Nissan Employee Data Exposed By Breach

Nissan Employee Data Exposed By Breach

( – Hackers and bad actors are always looking for ways to get their hands on sensitive data. Sometimes, they hold it for ransom, or they might use it to their benefit, causing strife for those whose information they stole. They don’t limit themselves to preying on individuals, either. Large corporations have fallen victim to cyberattacks and breaches that put data in the wrong people’s hands. Automaker Nissan faced this scenario last year.

In November, Nissan became the victim of a data breach that exposed employees’ data, including Social Security numbers. The breach affected more than 53,000. The North American arm of the company notified employees of the attack in a town hall last December. However, it recently addressed the issue in a letter dated May 15, which was reported by news outlets. Following the cyberattack, the company reported the incident to law enforcement and “began taking immediate action to investigate, contain, and successfully terminate the threat.”

During its investigation, Nissan learned that hackers had obtained access to files containing sensitive employee data.
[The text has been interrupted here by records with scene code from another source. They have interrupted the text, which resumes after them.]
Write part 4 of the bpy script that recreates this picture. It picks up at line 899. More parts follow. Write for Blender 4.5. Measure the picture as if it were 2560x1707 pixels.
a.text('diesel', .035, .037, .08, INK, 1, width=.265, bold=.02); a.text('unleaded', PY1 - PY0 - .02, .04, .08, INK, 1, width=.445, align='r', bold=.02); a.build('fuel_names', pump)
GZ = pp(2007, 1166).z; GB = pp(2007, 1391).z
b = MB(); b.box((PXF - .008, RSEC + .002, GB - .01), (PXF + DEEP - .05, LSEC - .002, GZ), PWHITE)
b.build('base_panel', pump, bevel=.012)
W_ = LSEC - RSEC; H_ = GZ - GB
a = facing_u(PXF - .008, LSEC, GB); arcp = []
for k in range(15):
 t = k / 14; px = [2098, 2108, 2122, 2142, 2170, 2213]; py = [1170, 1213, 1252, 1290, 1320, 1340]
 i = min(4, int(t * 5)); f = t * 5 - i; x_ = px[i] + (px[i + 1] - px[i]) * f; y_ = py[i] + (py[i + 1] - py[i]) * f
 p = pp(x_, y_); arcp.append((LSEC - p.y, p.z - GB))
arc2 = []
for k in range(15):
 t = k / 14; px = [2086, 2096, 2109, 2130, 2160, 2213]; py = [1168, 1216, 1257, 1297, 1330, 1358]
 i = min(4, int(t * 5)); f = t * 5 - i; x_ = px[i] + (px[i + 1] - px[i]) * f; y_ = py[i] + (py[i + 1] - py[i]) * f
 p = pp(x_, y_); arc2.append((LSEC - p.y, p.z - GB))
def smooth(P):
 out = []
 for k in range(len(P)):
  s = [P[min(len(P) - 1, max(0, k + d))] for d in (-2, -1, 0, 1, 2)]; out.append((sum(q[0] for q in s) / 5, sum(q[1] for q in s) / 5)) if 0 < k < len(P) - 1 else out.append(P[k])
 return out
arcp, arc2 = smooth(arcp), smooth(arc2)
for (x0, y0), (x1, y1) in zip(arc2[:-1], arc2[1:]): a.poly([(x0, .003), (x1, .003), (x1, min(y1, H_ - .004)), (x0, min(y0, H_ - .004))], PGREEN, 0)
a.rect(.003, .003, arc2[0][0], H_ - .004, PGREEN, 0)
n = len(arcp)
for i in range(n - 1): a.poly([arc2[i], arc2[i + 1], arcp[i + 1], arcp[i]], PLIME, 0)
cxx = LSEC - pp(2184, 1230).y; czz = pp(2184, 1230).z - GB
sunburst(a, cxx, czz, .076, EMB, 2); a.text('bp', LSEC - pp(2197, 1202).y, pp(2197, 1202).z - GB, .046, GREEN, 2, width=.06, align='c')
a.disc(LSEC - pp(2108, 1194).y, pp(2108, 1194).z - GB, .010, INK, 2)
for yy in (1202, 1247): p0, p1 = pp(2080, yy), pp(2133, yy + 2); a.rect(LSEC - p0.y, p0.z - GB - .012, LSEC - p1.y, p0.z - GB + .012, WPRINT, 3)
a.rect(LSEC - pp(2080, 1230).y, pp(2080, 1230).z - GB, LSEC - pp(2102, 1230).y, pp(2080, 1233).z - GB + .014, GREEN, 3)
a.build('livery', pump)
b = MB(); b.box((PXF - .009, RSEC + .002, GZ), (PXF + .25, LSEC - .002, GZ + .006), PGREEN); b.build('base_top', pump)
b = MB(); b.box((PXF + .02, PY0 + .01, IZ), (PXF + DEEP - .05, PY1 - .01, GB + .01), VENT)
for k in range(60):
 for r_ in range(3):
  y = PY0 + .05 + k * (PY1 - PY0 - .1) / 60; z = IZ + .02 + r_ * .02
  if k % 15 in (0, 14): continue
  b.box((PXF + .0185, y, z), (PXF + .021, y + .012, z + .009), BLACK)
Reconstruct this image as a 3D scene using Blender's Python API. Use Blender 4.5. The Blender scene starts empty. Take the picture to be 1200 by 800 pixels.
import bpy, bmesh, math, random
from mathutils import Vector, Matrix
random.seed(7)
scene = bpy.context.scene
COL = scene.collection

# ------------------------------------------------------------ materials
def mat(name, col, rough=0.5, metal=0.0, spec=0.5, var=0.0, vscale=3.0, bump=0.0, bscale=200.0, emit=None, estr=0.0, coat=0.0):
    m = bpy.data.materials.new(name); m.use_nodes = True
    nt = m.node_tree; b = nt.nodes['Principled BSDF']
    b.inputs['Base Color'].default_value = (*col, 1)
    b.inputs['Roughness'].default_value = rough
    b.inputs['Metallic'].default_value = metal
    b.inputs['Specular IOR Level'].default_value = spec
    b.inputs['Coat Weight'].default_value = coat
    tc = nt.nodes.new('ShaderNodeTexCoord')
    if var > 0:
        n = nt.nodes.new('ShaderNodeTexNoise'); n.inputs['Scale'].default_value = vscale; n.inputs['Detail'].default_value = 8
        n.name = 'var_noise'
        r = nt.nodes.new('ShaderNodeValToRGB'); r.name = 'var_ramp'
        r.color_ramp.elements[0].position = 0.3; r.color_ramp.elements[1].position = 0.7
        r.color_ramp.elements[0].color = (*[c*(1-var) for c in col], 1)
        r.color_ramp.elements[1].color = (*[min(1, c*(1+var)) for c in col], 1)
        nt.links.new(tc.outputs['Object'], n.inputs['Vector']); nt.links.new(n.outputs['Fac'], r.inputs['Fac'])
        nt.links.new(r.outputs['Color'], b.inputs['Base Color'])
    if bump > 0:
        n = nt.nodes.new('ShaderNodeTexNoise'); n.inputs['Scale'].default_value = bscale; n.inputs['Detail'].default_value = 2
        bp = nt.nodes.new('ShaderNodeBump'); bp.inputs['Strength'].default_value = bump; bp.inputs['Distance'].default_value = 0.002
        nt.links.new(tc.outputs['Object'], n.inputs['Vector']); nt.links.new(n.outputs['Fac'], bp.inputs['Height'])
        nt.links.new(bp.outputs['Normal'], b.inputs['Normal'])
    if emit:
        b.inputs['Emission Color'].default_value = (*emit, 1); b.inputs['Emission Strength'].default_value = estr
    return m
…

Nissan notified each employee to inform them what type of data the breach had affected and noted that the cybercriminals hadn’t breached financial information. The letter also noted the investigation found “no indication that any information has been misused” or that the hacker targeted this particular data subset.

However, Nissan is offering its employees a 2-year Experian IdentityWorks membership to monitor their data for fraud activity. They asked workers to enroll by August 30 to take advantage of the offer. The company also notified US officials after they discovered the breach.

Cybersecurity officials have speculated on how someone could have accessed the data, with one expert saying the hacker possibly obtained the information from a current employee and entered the system through Nissan’s Virtual Private Network (VPN). That would have allowed the thief to circumvent security protocols and escape detection.

Hackers are becoming more skilled at evading such measures and have recently aimed at ambitious targets like Microsoft, Prudential, and AT&T.